C’est un autre front dans le paysage audiovisuel et cinématographique, moins visible que le très médiatique sujet de la chronologie des médias. Il concerne le financement de la création en France par les grandes plateformes de vidéos étrangères. Et justement, les lignes viennent de bouger, avec de nouvelles règles du jeu pour les géants de la SVOD.
De façon très concrète, les services de vidéo à la demande par abonnement vont désormais réserver 20 % de leur chiffre d’affaires réalisé en France à la production audiovisuelle et cinématographique, au niveau hexagonal et au niveau européen. Sur ce volume, 80 % ira à l’audiovisuel, tandis que les 20 % restants seront fléchés en direction du septième art.
Netflix, Amazon, Disney, Apple… et bientôt HBO Max ?
Quatre poids lourds de la SVOD sont concernés par ce dispositif : Netflix, Amazon Prime Video, Disney+ et Apple TV+. Mais selon le Conseil supérieur de l’audiovisuel (CSA), qui deviendra au 1er janvier 2022 l’Arcom (Autorité de régulation de la communication audiovisuelle et numérique) une fois achevée la fusion avec la Hadopi, cinq autres seront concernés.
Toutes ces plateformes ont pour particularité d’avoir un établissement au sein d’un État membre de l’Union européenne et de proposer un catalogue pour le marché français. Cette situation a de fait posé la question de leur contribution à la création, compte tenu de la nature de leur activité, du public auquel elles s’adressent et de l’exploitation d’œuvres françaises et européennes.
« Jusqu’à présent, seuls les éditeurs nationaux étaient tenus de contribuer au système de financement de la création », note le CSA. C’est toujours le cas.
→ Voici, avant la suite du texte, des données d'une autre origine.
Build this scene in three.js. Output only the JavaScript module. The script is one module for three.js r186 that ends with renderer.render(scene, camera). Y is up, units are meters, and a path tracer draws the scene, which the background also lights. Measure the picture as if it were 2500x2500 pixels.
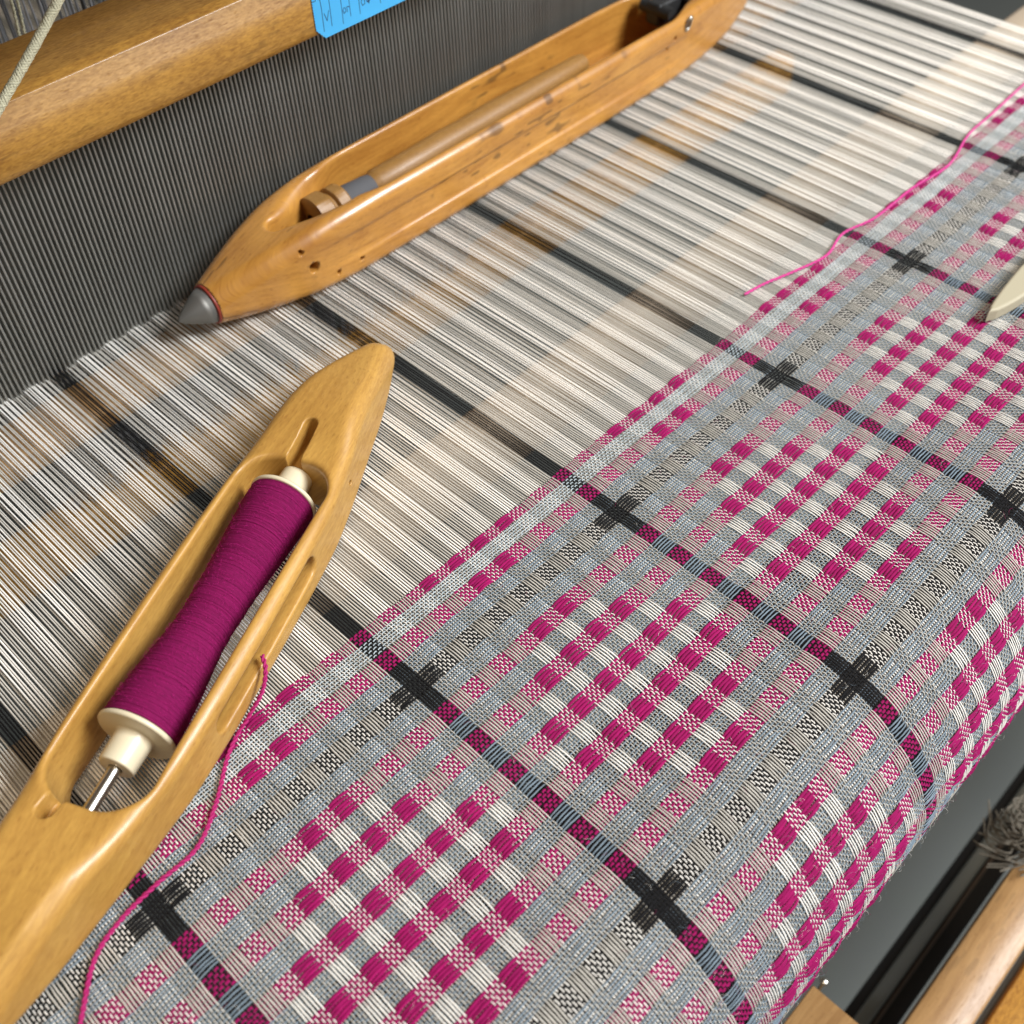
import * as THREE from 'three';
import { mergeGeometries, toCreasedNormals, mergeVertices } from 'three/addons/utils/BufferGeometryUtils.js';
import { RectAreaLightUniformsLib } from 'three/addons/lights/RectAreaLightUniformsLib.js';
import { RoundedBoxGeometry } from 'three/addons/geometries/RoundedBoxGeometry.js';

// ---------------------------------------------------------------- camera, light, exposure
const scene = new THREE.Scene();
const camera = new THREE.PerspectiveCamera(49.76, 1, 0.02, 20);
const CR = new THREE.Vector3(0.69514, -0.02853, 0.71831), CU = new THREE.Vector3(0.56180, 0.64497, -0.51807), CB = new THREE.Vector3(-0.44851, 0.76368, 0.46437);
camera.quaternion.setFromRotationMatrix(new THREE.Matrix4().makeBasis(CR, CU, CB));
camera.position.set(-0.00756, 0.30958, 0.15952);
camera.focus = 0.385; camera.userData.fStop = 11;
camera.updateMatrixWorld(true); camera.updateProjectionMatrix();

const renderer = new THREE.WebGLRenderer({ antialias: true });
renderer.toneMapping = THREE.LinearToneMapping;
renderer.toneMappingExposure = 1.92;
renderer.shadowMap.enabled = true;
RectAreaLightUniformsLib.init();
scene.background = new THREE.Color().setRGB(0.085, 0.083, 0.08);

const LAMPS = [
  // a window beyond the weaver's side of the loom, cool daylight
  { at: [0.98, 1.22, 1.02], to: [0.2, 0, -0.05], w: 0.6, h: 0.7, color: [0.94, 0.97, 1.0], power: 21 },
  // the room's warm lamp, behind the camera to the left
  { at: [-0.15, 1.7, 0.55], to: [0.2, 0, -0.1], w: 0.5, h: 0.5, color: [1.0, 0.80, 0.56], power: 6.0 },
];
for (const L of LAMPS) {
  const l = new THREE.RectAreaLight(new THREE.Color().setRGB(...L.color), L.power, L.w, L.h);
  l.position.set(...L.at); l.lookAt(...L.to); scene.add(l); l.name = 'area_light';
}

// ---------------------------------------------------------------- helpers
let rs = 12345;
const rnd = () => { rs = (rs + 0x6d2b79f5) | 0; let t = Math.imul(rs ^ (rs >>> 15), 1 | rs); t = (t + Math.imul(t ^ (t >>> 7), 61 | t)) ^ t; return ((t ^ (t >>> 14)) >>> 0) / 4294967296; };
const lerp = (a, b, t) => a + (b - a) * t, clamp = (x, a, b) => Math.min(b, Math.max(a, x));
const sstep = (a, b, x) => { const t = clamp((x - a) / (b - a), 0, 1); return t * t * (3 - 2 * t); };
const hash = (x, y, s) => { let h = Math.imul(x, 374761393) ^ Math.imul(y, 668265263) ^ Math.imul(s, 974634777); h = Math.imul(h ^ (h >>> 13), 1274126177); return ((h ^ (h >>> 16)) >>> 0) / 4294967296; };
function vn(x, y, px, py, s) {            // periodic value noise
  const xi = Math.floor(x), yi = Math.floor(y); let fx = x - xi, fy = y - yi; fx = fx * fx * (3 - 2 * fx); fy = fy * fy * (3 - 2 * fy);
  const m = (a, p) => ((a % p) + p) % p, x0 = m(xi, px), x1 = m(xi + 1, px), y0 = m(yi, py), y1 = m(yi + 1, py);
  return lerp(lerp(hash(x0, y0, s), hash(x1, y0, s), fx), lerp(hash(x0, y1, s), hash(x1, y1, s), fx), fy);
}
const n1 = (x, s) => vn(x, 0.5, 4096, 4096, s);
const interp = (tab, x) => { if (x <= tab[0][0]) return tab[0][1]; for (let i = 1; i < tab.length; i++) if (x <= tab[i][0]) { const t = (x - tab[i - 1][0]) / (tab[i][0] - tab[i - 1][0]); return lerp(tab[i - 1][1], tab[i][1], t); } return tab[tab.length - 1][1]; };
const smoothTab = (tab, lo, hi, k) => { const N = 400, o = new Float64Array(N + 1); for (let i = 0; i <= N; i++) { const x = lerp(lo, hi, i / N); let a = 0; for (let j = -4; j <= 4; j++) a += interp(tab, x + (j * k) / 4); o[i] = a / 9; } return (x) => { const f = clamp((x - lo) / (hi - lo), 0, 1) * N, i = Math.min(N - 1, Math.floor(f)); return lerp(o[i], o[i + 1], f - i); }; };

const used = {};
function tag(o, label, category, group) { Object.assign(o.userData, { label, category }); if (group) o.userData.group = group; return o; }
const numbered = (n) => { const k = used[n] = (used[n] ?? -1) + 1; return k ? n + '_' + String(k).padStart(3, '0') : n; };
function thing(name, label, category, pos = [0, 0, 0], turn = 0, group) { const g = new THREE.Group(); g.name = numbered(name); g.position.set(...pos); g.rotation.y = turn; scene.add(g); return tag(g, label, category, group); }
function mesh(name, geo, mat, parent) { const m = new THREE.Mesh(geo, mat); m.name = name; m.castShadow = m.receiveShadow = true; parent.add(m); return m; }
function solo(name, geo, mat, label, category, group) { const m = mesh(numbered(name), geo, mat, scene); return tag(m, label, category, group); }

function tex(w, h, fn, srgb) {
  const d = new Uint8Array(w * h * 4);
  for (let y = 0; y < h; y++) for (let x = 0; x < w; x++) { const c = fn(x / w, y / h), o = (y * w + x) * 4; d[o] = clamp(c[0], 0, 1) * 255; d[o + 1] = clamp(c[1], 0, 1) * 255; d[o + 2] = clamp(c[2], 0, 1) * 255; d[o + 3] = 255; }
  const t = new THREE.DataTexture(d, w, h); t.wrapS = t.wrapT = THREE.RepeatWrapping; t.magFilter = THREE.LinearFilter; t.minFilter = THREE.LinearFilter; if (srgb) t.colorSpace = THREE.SRGBColorSpace; t.needsUpdate = true; return t;
}
const toS = (c) => c <= 0.0031308 ? 12.92 * c : 1.055 * Math.pow(c, 1 / 2.4) - 0.055;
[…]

Les chaînes de télévision que sont TF1, M6, France Télévisions et Canal+ dégagent chaque année près de 1,1 milliard d’euros pour l’industrie. Un chiffre qui, selon Le Monde, n’a pas significativement bougé depuis dix ans.
« Dans un contexte de mutation profonde de l’offre audiovisuelle, […] ces conventions et notifications confirment l’inscription concrète de grands acteurs internationaux dans l’industrie audiovisuelle et cinématographique. Cette étape constitue une avancée remarquable pour le modèle culturel français et européen. »
Selon les calculs du CSA, partagés le 9 décembre 2021, la contribution de ces neuf plateformes permettra d’orienter entre 250 et 300 millions d’euros chaque année vers la production française. Ce montant est susceptible d’évoluer à la hausse avec l’entrée en lice d’autres plateformes. On pense évidemment à HBO Max, qui est plus une question de « quand » que de « si ».
Ces nouvelles règles du jeu ne sont pas si récentes, mais leur application, elle, l’est. En fait, tout découle de l’évolution de la législation européenne, avec la directive SMA (services de médias audiovisuels) qui exige de ces services qu’ils participent au financement de la création. En juillet 2021, le décret SMAD (services de médias audiovisuels à la demande) a fini de transposer la directive européenne dans le droit français.
La participation des plateformes de SVOD au financement de la création témoigne de façon éclatante du poids considérable que ce mode d’accès aux œuvres a pris en une dizaine d’années. Ce sont aujourd’hui des millions de Françaises et de Français qui fréquentent ces plateformes, parfois en cumulant les abonnements (et en se passant les mots de passe en toute discrétion).
Une nouvelle chronologie des médias pour la SVOD… mais laquelle ?
Le bon respect de ces nouvelles règles reste toutefois indirectement lié à la question de la chronologie des médias. On sait qu’une révision de ce dispositif est en cours et qu’elle doit être achevée pour février 2022. Or, des lignes de fracture sont déjà en train de se créer dans le futur édifice : ce qui est en jeu, c’est la place de Netflix, Disney+ et Amazon Prime Video dans la nouvelle chronologie.
Canal+, qui reste un rouage majeur du financement du cinéma, ne veut pas que ces plateformes bénéficient d’une fenêtre trop avantageuse et donc trop proche de la sienne. Canal+ souhaite diffuser des films six mois après leur sortie en salles et se garder une période de neuf mois d’exclusivité. Ce faisant, la SVOD se retrouverait sur une fenêtre de quinze mois après la projection au cinéma.
C’est certes beaucoup mieux que la situation actuelle (trente-six mois !), mais les sites de vidéo à la demande par abonnement, et en particulier Netflix, voudraient plutôt avoir une fenêtre de douze mois, en arguant du fait qu’ils vont maintenant déverser beaucoup d’argent dans la production française — même si le cinéma aura la part minoritaire.